Identify every line containing the word "that" and reproduce each one.

Records with scene code:
* * *
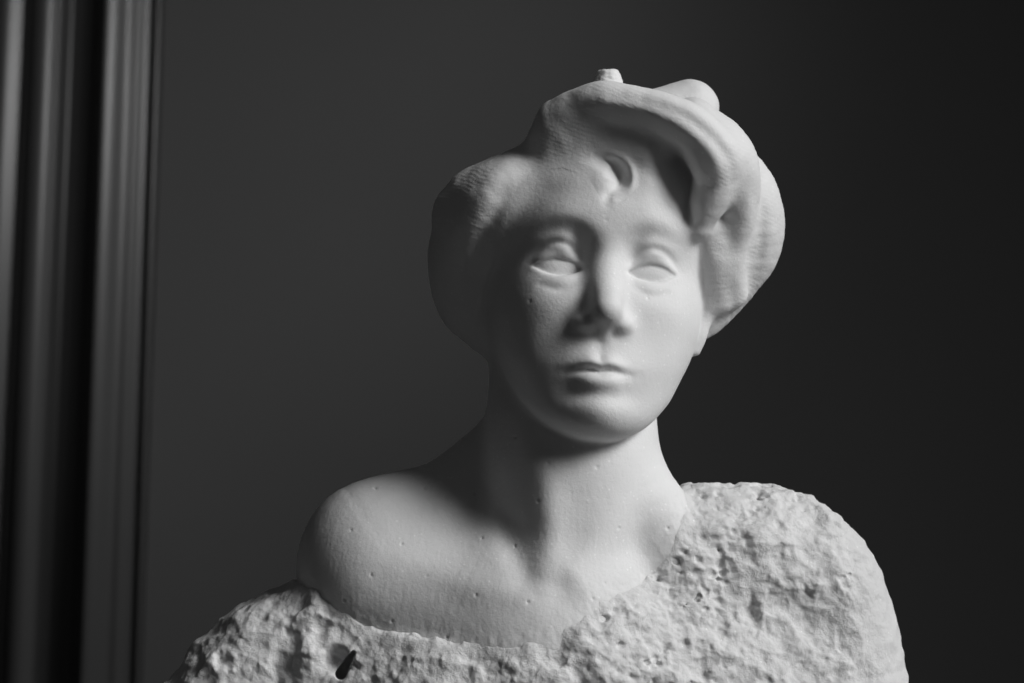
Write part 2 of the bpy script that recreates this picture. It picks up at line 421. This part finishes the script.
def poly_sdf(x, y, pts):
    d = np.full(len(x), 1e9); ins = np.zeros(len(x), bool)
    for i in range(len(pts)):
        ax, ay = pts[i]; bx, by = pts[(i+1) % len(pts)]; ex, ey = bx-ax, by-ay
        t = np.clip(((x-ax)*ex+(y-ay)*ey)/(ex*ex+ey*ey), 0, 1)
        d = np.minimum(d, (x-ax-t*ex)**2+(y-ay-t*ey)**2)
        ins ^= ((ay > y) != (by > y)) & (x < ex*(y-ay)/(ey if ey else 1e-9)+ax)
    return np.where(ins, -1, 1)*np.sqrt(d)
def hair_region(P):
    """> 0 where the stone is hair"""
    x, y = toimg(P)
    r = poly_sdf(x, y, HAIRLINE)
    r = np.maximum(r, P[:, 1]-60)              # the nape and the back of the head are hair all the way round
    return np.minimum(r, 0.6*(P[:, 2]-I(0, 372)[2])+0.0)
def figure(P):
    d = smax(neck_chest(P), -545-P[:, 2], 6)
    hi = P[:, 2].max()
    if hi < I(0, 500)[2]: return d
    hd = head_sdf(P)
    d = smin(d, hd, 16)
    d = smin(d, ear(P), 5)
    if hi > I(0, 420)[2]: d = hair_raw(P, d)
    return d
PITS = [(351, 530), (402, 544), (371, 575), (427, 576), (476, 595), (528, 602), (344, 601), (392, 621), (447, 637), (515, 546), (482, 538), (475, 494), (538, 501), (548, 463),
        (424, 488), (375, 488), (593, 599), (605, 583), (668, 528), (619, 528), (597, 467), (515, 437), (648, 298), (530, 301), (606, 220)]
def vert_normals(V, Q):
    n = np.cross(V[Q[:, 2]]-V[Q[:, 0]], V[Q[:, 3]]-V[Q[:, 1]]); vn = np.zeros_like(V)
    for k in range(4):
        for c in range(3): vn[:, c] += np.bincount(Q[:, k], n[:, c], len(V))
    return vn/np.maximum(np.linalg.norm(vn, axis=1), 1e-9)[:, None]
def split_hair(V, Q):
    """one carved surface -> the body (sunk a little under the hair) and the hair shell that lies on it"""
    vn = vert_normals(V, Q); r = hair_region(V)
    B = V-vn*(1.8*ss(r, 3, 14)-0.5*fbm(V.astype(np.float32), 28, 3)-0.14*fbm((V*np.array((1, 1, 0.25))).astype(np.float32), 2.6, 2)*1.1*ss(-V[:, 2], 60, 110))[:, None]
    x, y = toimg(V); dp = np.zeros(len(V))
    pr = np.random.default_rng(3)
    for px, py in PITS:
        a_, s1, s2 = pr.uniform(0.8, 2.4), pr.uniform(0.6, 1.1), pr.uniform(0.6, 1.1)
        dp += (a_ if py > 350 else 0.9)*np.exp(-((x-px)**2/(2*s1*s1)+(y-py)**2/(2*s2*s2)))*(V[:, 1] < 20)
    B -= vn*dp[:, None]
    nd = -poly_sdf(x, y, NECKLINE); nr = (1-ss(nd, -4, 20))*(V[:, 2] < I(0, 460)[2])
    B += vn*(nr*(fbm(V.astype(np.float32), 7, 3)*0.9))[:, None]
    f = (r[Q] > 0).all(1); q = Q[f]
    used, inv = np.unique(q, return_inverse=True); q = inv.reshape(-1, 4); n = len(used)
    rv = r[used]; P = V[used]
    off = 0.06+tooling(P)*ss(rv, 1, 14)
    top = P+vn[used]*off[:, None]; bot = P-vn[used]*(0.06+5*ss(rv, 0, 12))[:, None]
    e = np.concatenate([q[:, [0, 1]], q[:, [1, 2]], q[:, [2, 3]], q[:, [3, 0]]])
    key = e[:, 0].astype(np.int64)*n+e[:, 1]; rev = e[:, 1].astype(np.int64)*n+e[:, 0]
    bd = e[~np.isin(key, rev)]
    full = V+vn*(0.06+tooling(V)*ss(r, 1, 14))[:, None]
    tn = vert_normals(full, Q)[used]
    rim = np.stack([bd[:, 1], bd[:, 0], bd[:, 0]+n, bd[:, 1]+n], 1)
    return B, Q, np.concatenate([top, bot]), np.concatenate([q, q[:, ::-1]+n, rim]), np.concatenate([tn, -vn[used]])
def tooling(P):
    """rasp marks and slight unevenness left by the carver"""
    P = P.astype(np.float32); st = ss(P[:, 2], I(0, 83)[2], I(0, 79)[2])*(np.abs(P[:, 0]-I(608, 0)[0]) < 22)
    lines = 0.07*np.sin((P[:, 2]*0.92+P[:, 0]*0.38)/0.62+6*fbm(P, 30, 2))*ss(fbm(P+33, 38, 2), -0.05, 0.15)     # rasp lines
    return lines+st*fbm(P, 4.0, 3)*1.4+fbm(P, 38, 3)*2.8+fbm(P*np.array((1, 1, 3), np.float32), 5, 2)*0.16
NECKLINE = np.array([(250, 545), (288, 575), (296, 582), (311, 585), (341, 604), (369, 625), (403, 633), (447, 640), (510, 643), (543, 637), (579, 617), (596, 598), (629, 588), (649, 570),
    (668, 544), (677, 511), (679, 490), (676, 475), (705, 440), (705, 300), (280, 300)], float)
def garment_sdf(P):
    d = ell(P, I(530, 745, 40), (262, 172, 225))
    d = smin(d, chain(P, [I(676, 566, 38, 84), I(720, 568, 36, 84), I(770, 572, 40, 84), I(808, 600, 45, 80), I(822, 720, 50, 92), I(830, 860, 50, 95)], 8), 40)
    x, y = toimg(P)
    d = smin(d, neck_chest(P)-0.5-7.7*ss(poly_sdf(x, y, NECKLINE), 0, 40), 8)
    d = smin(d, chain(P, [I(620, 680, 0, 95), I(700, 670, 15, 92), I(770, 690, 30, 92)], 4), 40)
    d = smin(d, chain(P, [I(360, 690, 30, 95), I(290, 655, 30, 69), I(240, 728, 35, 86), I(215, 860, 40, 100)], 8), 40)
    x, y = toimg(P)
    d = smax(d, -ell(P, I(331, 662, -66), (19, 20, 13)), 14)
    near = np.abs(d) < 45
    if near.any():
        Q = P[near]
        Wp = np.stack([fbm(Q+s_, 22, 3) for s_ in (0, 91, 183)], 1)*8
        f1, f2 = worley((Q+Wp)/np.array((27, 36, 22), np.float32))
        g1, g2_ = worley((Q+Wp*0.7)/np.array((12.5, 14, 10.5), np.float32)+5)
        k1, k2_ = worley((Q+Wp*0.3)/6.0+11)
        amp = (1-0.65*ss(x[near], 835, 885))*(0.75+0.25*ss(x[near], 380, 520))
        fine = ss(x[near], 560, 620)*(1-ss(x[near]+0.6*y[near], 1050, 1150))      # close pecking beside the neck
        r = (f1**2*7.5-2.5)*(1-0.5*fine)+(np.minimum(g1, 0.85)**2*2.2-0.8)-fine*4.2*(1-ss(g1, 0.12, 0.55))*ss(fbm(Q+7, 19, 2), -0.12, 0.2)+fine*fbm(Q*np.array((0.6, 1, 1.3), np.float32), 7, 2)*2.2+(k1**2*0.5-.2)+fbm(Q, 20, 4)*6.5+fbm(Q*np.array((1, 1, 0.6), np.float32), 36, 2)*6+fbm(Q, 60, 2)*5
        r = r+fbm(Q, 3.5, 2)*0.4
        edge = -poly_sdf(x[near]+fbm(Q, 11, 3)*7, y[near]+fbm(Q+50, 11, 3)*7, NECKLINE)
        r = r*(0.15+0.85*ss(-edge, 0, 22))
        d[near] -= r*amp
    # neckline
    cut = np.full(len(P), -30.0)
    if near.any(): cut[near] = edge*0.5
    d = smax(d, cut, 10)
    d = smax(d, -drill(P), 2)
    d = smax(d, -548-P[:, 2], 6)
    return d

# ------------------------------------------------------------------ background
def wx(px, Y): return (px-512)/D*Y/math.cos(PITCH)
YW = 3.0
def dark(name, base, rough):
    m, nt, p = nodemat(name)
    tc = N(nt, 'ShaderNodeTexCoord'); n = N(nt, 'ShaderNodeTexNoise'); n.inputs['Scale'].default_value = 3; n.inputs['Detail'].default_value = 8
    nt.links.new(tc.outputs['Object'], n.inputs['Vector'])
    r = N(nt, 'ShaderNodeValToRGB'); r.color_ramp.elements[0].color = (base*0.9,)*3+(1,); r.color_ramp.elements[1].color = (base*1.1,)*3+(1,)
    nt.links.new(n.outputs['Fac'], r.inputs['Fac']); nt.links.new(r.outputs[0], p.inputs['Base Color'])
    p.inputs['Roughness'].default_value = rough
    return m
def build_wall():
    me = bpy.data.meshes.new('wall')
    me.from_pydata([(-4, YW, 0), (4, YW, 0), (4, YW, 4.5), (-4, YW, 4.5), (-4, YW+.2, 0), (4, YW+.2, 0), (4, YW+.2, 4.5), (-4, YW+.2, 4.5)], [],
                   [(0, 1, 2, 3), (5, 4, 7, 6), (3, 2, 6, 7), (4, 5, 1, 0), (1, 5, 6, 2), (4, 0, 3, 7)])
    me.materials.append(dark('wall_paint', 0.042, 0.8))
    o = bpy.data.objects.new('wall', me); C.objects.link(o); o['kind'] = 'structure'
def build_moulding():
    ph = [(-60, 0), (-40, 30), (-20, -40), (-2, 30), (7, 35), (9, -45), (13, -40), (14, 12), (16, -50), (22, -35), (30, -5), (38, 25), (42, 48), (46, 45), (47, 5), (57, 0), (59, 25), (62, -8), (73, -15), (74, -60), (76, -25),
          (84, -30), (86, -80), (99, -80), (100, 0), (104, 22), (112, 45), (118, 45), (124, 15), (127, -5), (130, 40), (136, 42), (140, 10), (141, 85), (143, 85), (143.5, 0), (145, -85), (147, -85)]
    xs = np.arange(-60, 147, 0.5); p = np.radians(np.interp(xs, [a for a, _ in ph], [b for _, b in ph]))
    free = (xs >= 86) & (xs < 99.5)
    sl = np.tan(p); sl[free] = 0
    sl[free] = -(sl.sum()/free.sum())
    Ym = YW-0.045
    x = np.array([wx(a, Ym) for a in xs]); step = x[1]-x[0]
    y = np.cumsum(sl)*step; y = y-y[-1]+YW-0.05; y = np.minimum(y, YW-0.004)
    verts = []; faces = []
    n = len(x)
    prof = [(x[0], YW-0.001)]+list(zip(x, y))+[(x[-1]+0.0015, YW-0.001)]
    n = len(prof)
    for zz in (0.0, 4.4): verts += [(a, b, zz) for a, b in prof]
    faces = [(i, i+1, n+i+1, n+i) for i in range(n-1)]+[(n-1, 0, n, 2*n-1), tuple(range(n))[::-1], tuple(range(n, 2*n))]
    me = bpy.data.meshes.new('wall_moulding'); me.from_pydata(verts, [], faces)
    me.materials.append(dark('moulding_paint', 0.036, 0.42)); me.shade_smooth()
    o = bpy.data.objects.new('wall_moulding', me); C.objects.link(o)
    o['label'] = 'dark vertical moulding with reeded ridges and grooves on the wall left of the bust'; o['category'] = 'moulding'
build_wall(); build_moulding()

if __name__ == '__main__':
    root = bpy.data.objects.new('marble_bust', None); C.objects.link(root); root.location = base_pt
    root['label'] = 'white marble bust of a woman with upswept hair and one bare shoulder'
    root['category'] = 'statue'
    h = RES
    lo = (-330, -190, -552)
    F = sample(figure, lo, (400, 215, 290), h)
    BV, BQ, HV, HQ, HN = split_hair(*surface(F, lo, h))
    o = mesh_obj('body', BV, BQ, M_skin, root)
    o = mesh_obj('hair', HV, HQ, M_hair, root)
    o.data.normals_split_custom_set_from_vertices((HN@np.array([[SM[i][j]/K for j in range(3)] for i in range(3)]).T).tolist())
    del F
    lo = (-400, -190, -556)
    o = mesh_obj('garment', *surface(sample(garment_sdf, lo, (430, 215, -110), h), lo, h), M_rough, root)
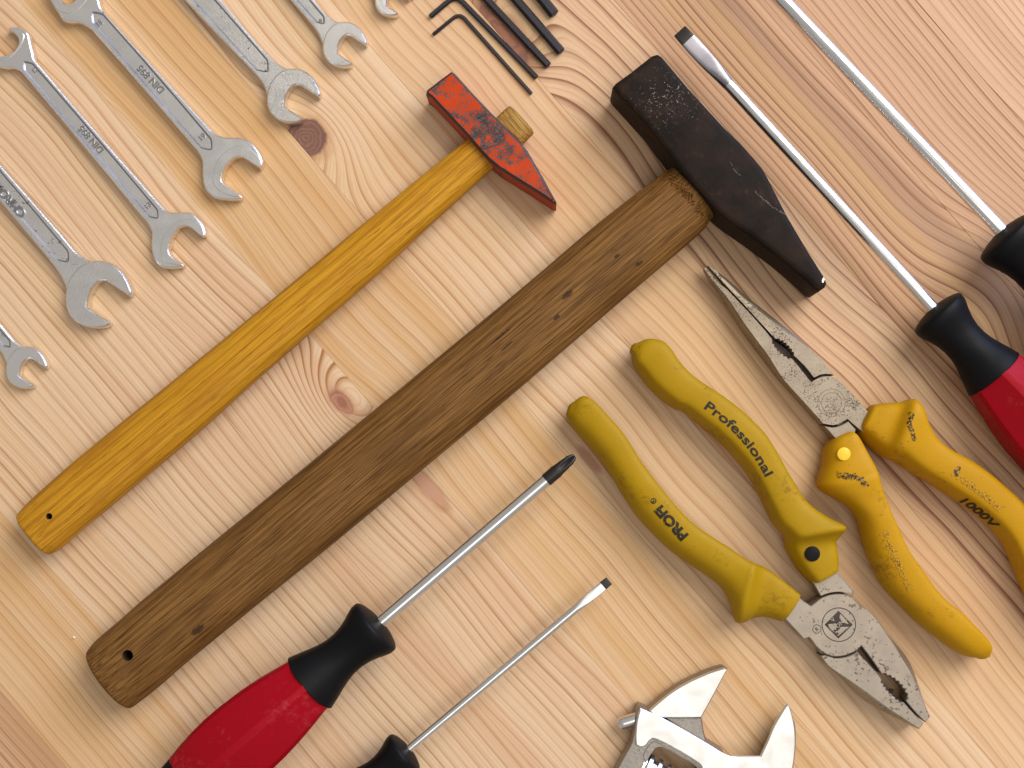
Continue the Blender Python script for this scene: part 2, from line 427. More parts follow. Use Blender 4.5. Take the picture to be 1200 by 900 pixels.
* * *
Output for this exercise:
Write part 2 of the bpy script that recreates this picture. It picks up at line 421. This part finishes the script.
    """one carved surface -> the body (sunk a little under the hair) and the hair shell that lies on it"""